§ EXERCISE TASK: Copy all the material below, exactly as it stands.
»»
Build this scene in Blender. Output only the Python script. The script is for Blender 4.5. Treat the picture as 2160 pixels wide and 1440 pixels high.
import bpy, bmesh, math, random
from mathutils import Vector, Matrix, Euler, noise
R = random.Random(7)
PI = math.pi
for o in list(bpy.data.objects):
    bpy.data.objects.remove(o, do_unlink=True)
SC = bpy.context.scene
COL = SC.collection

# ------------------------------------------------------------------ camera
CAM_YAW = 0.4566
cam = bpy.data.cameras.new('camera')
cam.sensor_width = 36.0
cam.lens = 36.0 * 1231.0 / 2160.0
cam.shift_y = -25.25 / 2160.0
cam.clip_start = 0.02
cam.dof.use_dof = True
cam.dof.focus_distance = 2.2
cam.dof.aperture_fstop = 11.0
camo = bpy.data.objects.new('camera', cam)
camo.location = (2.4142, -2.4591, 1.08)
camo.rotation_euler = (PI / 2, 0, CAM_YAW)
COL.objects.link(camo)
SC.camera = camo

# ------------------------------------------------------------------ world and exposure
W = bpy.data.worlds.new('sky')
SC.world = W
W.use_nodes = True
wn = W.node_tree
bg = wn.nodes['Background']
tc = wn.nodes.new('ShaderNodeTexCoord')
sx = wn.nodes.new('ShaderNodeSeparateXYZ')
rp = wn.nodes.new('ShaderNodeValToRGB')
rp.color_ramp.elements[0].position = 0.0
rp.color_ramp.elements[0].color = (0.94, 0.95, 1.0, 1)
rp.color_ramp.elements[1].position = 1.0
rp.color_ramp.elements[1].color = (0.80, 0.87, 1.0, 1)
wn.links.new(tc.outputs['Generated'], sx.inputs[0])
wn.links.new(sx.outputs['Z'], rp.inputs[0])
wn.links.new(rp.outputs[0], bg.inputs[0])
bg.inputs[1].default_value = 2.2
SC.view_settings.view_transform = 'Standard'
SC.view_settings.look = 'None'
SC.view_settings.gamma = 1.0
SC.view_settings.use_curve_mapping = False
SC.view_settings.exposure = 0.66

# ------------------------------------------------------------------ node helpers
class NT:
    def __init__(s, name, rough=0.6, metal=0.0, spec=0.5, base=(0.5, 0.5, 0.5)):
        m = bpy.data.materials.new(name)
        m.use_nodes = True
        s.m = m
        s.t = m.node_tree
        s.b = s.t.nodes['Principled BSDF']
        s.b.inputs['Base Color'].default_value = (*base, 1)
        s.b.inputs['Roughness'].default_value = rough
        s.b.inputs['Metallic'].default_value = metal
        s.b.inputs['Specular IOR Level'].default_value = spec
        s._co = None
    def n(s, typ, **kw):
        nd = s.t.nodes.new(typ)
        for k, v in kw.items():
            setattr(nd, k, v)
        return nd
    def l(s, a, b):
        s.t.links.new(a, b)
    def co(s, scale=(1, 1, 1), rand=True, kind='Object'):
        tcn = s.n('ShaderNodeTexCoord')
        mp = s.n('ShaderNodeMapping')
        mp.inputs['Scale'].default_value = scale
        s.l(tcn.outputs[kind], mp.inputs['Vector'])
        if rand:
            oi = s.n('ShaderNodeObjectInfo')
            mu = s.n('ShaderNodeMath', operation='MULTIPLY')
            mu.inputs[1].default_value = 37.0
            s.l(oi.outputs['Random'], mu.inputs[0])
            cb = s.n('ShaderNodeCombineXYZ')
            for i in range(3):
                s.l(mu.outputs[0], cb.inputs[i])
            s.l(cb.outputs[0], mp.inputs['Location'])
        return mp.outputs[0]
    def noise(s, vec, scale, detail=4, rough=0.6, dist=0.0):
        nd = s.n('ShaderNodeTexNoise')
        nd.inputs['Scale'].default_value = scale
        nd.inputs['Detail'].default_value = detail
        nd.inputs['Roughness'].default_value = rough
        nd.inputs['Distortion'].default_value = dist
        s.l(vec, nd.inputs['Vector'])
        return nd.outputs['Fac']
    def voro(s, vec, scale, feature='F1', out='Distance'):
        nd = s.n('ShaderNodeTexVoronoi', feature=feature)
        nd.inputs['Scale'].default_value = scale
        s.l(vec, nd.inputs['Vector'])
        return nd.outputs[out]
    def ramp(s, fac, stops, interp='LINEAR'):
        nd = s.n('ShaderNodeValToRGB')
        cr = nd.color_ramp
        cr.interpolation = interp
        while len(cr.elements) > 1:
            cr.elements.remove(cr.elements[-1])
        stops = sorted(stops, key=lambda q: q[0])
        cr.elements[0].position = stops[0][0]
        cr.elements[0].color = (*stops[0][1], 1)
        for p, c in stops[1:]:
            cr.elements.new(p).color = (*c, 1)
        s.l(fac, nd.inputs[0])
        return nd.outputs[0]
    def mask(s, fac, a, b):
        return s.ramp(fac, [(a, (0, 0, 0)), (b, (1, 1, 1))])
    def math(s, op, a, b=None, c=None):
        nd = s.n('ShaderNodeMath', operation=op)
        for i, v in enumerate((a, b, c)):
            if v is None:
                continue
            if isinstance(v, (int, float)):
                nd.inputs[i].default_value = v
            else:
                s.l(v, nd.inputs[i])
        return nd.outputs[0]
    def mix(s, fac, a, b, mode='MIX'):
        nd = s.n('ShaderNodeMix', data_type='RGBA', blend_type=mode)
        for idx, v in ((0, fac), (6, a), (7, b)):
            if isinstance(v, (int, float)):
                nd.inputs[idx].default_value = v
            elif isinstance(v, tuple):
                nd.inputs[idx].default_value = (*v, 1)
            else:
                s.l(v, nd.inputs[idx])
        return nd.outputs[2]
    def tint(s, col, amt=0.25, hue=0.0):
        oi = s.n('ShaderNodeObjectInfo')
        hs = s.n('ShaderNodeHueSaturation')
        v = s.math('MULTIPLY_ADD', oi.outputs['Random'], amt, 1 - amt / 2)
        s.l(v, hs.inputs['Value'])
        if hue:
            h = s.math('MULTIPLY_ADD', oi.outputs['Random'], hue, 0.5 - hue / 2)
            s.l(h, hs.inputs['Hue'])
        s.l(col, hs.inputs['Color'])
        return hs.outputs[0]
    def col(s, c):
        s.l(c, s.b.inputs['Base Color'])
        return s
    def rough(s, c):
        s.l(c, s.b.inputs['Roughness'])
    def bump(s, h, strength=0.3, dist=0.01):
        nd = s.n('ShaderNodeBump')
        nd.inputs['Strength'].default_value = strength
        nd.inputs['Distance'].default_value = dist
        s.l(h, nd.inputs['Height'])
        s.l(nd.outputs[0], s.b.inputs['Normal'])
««
§ WRITTEN REPLY:
Build this scene in Blender. Output only the Python script. The script is for Blender 4.5. Treat the picture as 2160 pixels wide and 1440 pixels high.
import bpy, bmesh, math, random
from mathutils import Vector, Matrix, Euler, noise
R = random.Random(7)
PI = math.pi
for o in list(bpy.data.objects):
    bpy.data.objects.remove(o, do_unlink=True)
SC = bpy.context.scene
COL = SC.collection

# ------------------------------------------------------------------ camera
CAM_YAW = 0.4566
cam = bpy.data.cameras.new('camera')
cam.sensor_width = 36.0
cam.lens = 36.0 * 1231.0 / 2160.0
cam.shift_y = -25.25 / 2160.0
cam.clip_start = 0.02
cam.dof.use_dof = True
cam.dof.focus_distance = 2.2
cam.dof.aperture_fstop = 11.0
camo = bpy.data.objects.new('camera', cam)
camo.location = (2.4142, -2.4591, 1.08)
camo.rotation_euler = (PI / 2, 0, CAM_YAW)
COL.objects.link(camo)
SC.camera = camo

# ------------------------------------------------------------------ world and exposure
W = bpy.data.worlds.new('sky')
SC.world = W
W.use_nodes = True
wn = W.node_tree
bg = wn.nodes['Background']
tc = wn.nodes.new('ShaderNodeTexCoord')
sx = wn.nodes.new('ShaderNodeSeparateXYZ')
rp = wn.nodes.new('ShaderNodeValToRGB')
rp.color_ramp.elements[0].position = 0.0
rp.color_ramp.elements[0].color = (0.94, 0.95, 1.0, 1)
rp.color_ramp.elements[1].position = 1.0
rp.color_ramp.elements[1].color = (0.80, 0.87, 1.0, 1)
wn.links.new(tc.outputs['Generated'], sx.inputs[0])
wn.links.new(sx.outputs['Z'], rp.inputs[0])
wn.links.new(rp.outputs[0], bg.inputs[0])
bg.inputs[1].default_value = 2.2
SC.view_settings.view_transform = 'Standard'
SC.view_settings.look = 'None'
SC.view_settings.gamma = 1.0
SC.view_settings.use_curve_mapping = False
SC.view_settings.exposure = 0.66

# ------------------------------------------------------------------ node helpers
class NT:
    def __init__(s, name, rough=0.6, metal=0.0, spec=0.5, base=(0.5, 0.5, 0.5)):
        m = bpy.data.materials.new(name)
        m.use_nodes = True
        s.m = m
        s.t = m.node_tree
        s.b = s.t.nodes['Principled BSDF']
        s.b.inputs['Base Color'].default_value = (*base, 1)
        s.b.inputs['Roughness'].default_value = rough
        s.b.inputs['Metallic'].default_value = metal
        s.b.inputs['Specular IOR Level'].default_value = spec
        s._co = None
    def n(s, typ, **kw):
        nd = s.t.nodes.new(typ)
        for k, v in kw.items():
            setattr(nd, k, v)
        return nd
    def l(s, a, b):
        s.t.links.new(a, b)
    def co(s, scale=(1, 1, 1), rand=True, kind='Object'):
        tcn = s.n('ShaderNodeTexCoord')
        mp = s.n('ShaderNodeMapping')
        mp.inputs['Scale'].default_value = scale
        s.l(tcn.outputs[kind], mp.inputs['Vector'])
        if rand:
            oi = s.n('ShaderNodeObjectInfo')
            mu = s.n('ShaderNodeMath', operation='MULTIPLY')
            mu.inputs[1].default_value = 37.0
            s.l(oi.outputs['Random'], mu.inputs[0])
            cb = s.n('ShaderNodeCombineXYZ')
            for i in range(3):
                s.l(mu.outputs[0], cb.inputs[i])
            s.l(cb.outputs[0], mp.inputs['Location'])
        return mp.outputs[0]
    def noise(s, vec, scale, detail=4, rough=0.6, dist=0.0):
        nd = s.n('ShaderNodeTexNoise')
        nd.inputs['Scale'].default_value = scale
        nd.inputs['Detail'].default_value = detail
        nd.inputs['Roughness'].default_value = rough
        nd.inputs['Distortion'].default_value = dist
        s.l(vec, nd.inputs['Vector'])
        return nd.outputs['Fac']
    def voro(s, vec, scale, feature='F1', out='Distance'):
        nd = s.n('ShaderNodeTexVoronoi', feature=feature)
        nd.inputs['Scale'].default_value = scale
        s.l(vec, nd.inputs['Vector'])
        return nd.outputs[out]
    def ramp(s, fac, stops, interp='LINEAR'):
        nd = s.n('ShaderNodeValToRGB')
        cr = nd.color_ramp
        cr.interpolation = interp
        while len(cr.elements) > 1:
            cr.elements.remove(cr.elements[-1])
        stops = sorted(stops, key=lambda q: q[0])
        cr.elements[0].position = stops[0][0]
        cr.elements[0].color = (*stops[0][1], 1)
        for p, c in stops[1:]:
            cr.elements.new(p).color = (*c, 1)
        s.l(fac, nd.inputs[0])
        return nd.outputs[0]
    def mask(s, fac, a, b):
        return s.ramp(fac, [(a, (0, 0, 0)), (b, (1, 1, 1))])
    def math(s, op, a, b=None, c=None):
        nd = s.n('ShaderNodeMath', operation=op)
        for i, v in enumerate((a, b, c)):
            if v is None:
                continue
            if isinstance(v, (int, float)):
                nd.inputs[i].default_value = v
            else:
                s.l(v, nd.inputs[i])
        return nd.outputs[0]
    def mix(s, fac, a, b, mode='MIX'):
        nd = s.n('ShaderNodeMix', data_type='RGBA', blend_type=mode)
        for idx, v in ((0, fac), (6, a), (7, b)):
            if isinstance(v, (int, float)):
                nd.inputs[idx].default_value = v
            elif isinstance(v, tuple):
                nd.inputs[idx].default_value = (*v, 1)
            else:
                s.l(v, nd.inputs[idx])
        return nd.outputs[2]
    def tint(s, col, amt=0.25, hue=0.0):
        oi = s.n('ShaderNodeObjectInfo')
        hs = s.n('ShaderNodeHueSaturation')
        v = s.math('MULTIPLY_ADD', oi.outputs['Random'], amt, 1 - amt / 2)
        s.l(v, hs.inputs['Value'])
        if hue:
            h = s.math('MULTIPLY_ADD', oi.outputs['Random'], hue, 0.5 - hue / 2)
            s.l(h, hs.inputs['Hue'])
        s.l(col, hs.inputs['Color'])
        return hs.outputs[0]
    def col(s, c):
        s.l(c, s.b.inputs['Base Color'])
        return s
    def rough(s, c):
        s.l(c, s.b.inputs['Roughness'])
    def bump(s, h, strength=0.3, dist=0.01):
        nd = s.n('ShaderNodeBump')
        nd.inputs['Strength'].default_value = strength
        nd.inputs['Distance'].default_value = dist
        s.l(h, nd.inputs['Height'])
        s.l(nd.outputs[0], s.b.inputs['Normal'])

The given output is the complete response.